WASHINGTON - President Barack Obama's choice for top U.S. spy declined on Thursday to call waterboarding "torture," only days after his attorney general nominee condemned the interrogation practice as precisely that.
Retired Adm. Dennis Blair replied cautiously when pressed on the waterboarding question at a hearing on his nomination to be director of national intelligence, of which the CIA is a part.
The caution reflected a public debate over whether to prosecute CIA employees who used the simulated drowning technique. Torture is banned by U.S. and international laws.
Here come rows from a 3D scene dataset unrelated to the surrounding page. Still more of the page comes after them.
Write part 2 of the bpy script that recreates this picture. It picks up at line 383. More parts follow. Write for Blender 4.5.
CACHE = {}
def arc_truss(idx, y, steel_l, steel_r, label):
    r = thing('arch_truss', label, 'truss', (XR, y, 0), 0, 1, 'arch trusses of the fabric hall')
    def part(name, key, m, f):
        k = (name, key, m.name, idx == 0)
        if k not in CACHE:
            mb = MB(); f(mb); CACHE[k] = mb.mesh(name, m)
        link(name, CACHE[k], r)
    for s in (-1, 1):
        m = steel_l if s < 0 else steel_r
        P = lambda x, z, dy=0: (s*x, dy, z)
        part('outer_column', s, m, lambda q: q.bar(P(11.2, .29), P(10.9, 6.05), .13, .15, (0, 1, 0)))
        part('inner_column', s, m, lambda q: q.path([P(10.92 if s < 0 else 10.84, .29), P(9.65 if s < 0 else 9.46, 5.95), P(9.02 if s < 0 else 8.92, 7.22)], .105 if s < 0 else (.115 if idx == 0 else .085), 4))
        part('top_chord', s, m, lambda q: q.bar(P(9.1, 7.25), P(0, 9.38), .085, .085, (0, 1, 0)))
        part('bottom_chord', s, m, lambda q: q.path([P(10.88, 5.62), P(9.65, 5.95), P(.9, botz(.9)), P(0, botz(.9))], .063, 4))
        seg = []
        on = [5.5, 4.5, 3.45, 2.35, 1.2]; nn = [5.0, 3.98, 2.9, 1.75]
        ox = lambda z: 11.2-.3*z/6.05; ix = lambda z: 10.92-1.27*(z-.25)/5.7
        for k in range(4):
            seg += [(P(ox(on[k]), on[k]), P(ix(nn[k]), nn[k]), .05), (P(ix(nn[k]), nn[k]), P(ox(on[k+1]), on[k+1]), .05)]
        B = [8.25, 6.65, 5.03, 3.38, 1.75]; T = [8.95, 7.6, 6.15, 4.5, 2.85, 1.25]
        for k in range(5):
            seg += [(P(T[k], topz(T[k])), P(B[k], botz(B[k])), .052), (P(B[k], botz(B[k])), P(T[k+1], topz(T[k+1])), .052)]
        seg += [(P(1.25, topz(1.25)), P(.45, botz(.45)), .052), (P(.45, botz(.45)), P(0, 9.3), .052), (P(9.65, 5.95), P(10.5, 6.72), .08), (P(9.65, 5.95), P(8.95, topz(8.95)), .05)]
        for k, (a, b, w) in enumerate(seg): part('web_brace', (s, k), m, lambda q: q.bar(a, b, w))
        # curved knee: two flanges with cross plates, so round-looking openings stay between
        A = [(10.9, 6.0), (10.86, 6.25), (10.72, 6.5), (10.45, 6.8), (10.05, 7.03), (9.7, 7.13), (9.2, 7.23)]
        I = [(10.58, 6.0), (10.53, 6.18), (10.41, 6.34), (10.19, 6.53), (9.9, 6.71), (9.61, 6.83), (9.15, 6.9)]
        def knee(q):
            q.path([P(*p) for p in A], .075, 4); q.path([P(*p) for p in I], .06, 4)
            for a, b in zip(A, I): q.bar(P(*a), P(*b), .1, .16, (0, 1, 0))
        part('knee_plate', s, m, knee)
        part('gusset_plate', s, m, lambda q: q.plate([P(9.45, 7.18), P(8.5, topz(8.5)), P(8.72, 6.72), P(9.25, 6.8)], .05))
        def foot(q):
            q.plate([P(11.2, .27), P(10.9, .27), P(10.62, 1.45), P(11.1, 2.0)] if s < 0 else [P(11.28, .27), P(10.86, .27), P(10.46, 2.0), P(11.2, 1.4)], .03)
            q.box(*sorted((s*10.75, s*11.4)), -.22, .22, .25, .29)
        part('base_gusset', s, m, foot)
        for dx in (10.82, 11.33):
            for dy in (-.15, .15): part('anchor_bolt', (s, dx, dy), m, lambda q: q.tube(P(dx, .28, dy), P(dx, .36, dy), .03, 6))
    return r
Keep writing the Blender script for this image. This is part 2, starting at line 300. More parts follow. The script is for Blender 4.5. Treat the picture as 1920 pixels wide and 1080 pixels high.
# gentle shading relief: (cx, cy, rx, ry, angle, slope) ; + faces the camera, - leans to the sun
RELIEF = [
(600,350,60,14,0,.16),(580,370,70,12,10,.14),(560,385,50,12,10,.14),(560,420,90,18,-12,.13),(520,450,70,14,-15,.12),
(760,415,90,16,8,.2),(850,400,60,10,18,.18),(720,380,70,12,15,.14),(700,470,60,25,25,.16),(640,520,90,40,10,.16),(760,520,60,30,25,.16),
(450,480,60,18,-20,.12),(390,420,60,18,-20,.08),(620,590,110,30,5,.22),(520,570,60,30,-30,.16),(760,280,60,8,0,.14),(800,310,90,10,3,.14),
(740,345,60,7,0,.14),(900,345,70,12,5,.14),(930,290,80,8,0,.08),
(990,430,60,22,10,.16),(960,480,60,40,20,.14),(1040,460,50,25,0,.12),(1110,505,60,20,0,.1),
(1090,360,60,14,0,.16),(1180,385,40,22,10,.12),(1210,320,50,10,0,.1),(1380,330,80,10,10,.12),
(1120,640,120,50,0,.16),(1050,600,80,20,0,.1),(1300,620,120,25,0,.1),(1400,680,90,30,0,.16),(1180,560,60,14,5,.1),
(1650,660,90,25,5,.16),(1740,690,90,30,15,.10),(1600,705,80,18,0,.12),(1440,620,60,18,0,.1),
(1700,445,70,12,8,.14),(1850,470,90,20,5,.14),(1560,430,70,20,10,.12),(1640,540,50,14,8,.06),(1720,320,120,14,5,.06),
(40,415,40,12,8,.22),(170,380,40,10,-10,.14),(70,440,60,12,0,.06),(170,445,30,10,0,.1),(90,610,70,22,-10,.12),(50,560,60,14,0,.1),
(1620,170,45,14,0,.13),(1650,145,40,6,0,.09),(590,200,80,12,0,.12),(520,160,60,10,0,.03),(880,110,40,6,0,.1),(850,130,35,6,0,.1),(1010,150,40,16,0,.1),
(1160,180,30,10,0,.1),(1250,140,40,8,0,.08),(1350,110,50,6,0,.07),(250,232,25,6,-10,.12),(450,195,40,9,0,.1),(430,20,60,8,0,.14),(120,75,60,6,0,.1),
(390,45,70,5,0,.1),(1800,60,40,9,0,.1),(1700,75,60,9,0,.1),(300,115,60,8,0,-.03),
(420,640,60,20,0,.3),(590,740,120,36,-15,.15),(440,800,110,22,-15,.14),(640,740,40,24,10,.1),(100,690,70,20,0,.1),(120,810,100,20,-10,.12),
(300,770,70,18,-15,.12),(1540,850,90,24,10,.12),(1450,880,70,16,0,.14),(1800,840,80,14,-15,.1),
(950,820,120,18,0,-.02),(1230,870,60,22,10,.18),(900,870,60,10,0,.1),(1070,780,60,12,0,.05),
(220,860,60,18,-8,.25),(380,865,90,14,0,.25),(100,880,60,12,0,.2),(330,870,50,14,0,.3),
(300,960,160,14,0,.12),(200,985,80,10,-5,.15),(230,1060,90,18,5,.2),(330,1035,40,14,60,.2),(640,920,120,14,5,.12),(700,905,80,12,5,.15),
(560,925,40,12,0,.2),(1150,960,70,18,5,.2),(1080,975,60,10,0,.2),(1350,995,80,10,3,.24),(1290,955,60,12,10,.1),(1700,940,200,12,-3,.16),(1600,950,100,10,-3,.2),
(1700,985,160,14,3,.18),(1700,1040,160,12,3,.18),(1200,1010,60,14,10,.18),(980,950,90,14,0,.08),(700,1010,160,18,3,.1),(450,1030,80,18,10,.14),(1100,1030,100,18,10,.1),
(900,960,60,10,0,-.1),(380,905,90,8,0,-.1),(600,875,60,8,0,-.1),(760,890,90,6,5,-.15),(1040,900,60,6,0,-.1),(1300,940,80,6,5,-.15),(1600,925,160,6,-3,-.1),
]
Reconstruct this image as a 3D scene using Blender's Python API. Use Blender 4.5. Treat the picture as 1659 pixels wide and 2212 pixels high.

"There will be no waterboarding on my watch. There will be no torture on my watch," Blair said, refusing to go further.
In contrast, attorney general nominee Eric Holder flatly told his confirmation hearing last week, "Waterboarding is torture." The statement was a break from years in which Bush administration officials rejected that characterization.
Michigan Democratic Sen Carl Levin told Blair, "If the attorney general designee can answer it, you can too,"
Many of Obama's supporters have called for prosecuting CIA employees and officials for waterboarding, but spy agencies have sharply resisted, saying agents had acted only after getting Bush administration legal clearance.
Obama on Thursday moved to ban abusive interrogations, but suggested before he took office that he did not favor prosecutions. The CIA has acknowledged waterboarding three terrorism suspects and defended it as effective, but says it discontinued the technique in 2003.
"I don't mean to reopen those cases," Blair said. "I'm hesitating to set a standard here."
Blair said he did not want to jeopardize agents who thought they had legal approval. He later told reporters that agents who violated internal standards should be held accountable, and that an Obama task force overhauling interrogation policies would examine the past practices.